§ **Excerpt from a dataset**
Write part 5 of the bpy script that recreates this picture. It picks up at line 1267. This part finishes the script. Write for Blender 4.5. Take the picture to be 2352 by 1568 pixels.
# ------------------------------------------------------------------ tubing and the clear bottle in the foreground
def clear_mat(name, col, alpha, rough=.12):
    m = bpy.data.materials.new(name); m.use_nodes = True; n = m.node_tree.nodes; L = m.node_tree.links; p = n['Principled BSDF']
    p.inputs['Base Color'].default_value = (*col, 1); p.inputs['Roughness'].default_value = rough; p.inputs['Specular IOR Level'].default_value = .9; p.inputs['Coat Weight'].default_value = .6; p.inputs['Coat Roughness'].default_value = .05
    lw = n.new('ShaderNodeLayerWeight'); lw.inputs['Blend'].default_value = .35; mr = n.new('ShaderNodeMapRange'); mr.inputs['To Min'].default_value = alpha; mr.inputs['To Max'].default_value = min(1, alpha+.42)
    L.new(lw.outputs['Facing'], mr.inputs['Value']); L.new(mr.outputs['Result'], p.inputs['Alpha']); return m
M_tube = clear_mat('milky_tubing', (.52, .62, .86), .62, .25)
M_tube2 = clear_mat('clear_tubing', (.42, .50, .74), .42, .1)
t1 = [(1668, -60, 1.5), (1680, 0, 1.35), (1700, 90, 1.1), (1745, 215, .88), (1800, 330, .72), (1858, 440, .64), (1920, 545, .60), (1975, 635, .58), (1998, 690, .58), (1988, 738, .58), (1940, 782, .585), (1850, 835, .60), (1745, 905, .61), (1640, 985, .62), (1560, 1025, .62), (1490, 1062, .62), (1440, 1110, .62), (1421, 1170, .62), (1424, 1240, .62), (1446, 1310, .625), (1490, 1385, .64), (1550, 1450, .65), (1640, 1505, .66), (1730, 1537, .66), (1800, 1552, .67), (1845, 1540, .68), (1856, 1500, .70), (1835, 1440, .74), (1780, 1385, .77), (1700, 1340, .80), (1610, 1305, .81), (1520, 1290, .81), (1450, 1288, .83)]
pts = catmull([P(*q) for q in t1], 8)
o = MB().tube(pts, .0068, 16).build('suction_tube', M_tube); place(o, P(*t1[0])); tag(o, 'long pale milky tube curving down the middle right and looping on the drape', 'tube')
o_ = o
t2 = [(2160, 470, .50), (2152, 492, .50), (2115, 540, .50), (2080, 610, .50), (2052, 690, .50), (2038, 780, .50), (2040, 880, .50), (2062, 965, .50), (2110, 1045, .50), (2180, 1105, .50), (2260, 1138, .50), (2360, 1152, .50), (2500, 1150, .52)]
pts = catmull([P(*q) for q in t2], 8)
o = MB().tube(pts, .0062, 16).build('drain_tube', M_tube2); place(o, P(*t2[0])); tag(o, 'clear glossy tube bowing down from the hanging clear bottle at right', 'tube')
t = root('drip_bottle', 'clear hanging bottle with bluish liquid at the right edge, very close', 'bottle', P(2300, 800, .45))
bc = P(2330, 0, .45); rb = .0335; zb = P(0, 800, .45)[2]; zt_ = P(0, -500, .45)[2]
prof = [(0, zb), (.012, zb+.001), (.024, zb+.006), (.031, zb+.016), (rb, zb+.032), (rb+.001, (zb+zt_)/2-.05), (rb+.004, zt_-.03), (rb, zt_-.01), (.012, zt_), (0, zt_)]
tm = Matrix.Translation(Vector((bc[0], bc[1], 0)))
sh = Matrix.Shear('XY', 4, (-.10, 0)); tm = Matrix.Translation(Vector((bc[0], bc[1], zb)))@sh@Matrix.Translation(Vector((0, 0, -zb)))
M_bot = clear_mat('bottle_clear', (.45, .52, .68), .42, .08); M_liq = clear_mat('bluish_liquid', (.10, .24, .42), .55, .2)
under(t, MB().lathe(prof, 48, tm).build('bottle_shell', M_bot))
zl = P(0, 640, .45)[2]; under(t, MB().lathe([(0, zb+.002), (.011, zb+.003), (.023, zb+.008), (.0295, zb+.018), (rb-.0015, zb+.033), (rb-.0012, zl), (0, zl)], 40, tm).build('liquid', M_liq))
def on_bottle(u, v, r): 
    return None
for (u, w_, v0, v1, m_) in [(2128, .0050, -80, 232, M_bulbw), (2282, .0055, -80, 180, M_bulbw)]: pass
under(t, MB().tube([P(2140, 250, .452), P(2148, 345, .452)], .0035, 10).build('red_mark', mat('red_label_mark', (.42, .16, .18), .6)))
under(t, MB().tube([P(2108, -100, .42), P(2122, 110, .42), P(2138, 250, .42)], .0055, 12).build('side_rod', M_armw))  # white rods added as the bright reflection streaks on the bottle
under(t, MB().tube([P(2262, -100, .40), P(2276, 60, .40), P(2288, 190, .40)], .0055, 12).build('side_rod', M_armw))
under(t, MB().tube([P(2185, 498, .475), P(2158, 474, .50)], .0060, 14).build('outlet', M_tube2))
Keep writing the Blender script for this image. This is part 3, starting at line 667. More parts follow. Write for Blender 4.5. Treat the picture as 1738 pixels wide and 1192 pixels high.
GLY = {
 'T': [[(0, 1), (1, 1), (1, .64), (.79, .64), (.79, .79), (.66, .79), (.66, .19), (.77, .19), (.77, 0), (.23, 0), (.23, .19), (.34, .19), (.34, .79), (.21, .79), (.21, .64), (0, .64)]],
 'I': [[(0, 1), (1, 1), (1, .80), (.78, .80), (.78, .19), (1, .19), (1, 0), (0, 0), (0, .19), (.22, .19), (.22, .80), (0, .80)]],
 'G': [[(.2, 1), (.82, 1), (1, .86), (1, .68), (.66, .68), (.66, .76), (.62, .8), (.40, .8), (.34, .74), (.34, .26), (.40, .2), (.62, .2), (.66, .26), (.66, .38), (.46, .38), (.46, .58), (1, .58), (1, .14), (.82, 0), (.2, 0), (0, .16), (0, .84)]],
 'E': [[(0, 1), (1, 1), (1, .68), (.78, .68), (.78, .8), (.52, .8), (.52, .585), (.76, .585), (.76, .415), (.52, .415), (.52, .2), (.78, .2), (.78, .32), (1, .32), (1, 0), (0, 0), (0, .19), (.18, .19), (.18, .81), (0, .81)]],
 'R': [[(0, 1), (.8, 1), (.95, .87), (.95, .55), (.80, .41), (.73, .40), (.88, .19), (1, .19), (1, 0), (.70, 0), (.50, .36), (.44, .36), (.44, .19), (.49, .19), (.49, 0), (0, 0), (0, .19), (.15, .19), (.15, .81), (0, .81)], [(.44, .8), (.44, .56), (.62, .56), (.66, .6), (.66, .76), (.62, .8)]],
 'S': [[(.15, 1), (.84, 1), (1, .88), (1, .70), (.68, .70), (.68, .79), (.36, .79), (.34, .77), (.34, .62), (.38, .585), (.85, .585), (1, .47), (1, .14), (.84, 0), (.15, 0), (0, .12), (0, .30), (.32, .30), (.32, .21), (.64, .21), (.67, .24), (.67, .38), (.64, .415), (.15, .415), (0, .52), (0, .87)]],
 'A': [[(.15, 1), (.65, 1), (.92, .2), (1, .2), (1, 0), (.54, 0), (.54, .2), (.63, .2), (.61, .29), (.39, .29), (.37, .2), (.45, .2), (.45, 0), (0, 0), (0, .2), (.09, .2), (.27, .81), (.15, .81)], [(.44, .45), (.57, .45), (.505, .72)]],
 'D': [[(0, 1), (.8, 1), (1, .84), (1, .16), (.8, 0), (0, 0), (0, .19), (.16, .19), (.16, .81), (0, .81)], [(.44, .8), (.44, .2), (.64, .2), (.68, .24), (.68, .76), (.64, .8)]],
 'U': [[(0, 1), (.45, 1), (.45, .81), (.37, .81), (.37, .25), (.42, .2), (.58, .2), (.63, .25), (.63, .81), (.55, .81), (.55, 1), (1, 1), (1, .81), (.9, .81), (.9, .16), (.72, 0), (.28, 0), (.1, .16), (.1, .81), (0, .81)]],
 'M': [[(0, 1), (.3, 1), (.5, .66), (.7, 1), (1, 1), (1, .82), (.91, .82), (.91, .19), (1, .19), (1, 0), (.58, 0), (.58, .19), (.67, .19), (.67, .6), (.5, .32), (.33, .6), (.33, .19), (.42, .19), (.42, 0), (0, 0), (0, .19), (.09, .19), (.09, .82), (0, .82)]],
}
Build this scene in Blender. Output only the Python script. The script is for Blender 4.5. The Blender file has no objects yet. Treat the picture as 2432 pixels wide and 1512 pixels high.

§ **Problem**
From the entries, report each line that includes the word "part".

§ **Solution for this exercise**
Write part 5 of the bpy script that recreates this picture. It picks up at line 1267. This part finishes the script. Write for Blender 4.5. Take the picture to be 2352 by 1568 pixels.
Keep writing the Blender script for this image. This is part 3, starting at line 667. More parts follow. Write for Blender 4.5. Treat the picture as 1738 pixels wide and 1192 pixels high.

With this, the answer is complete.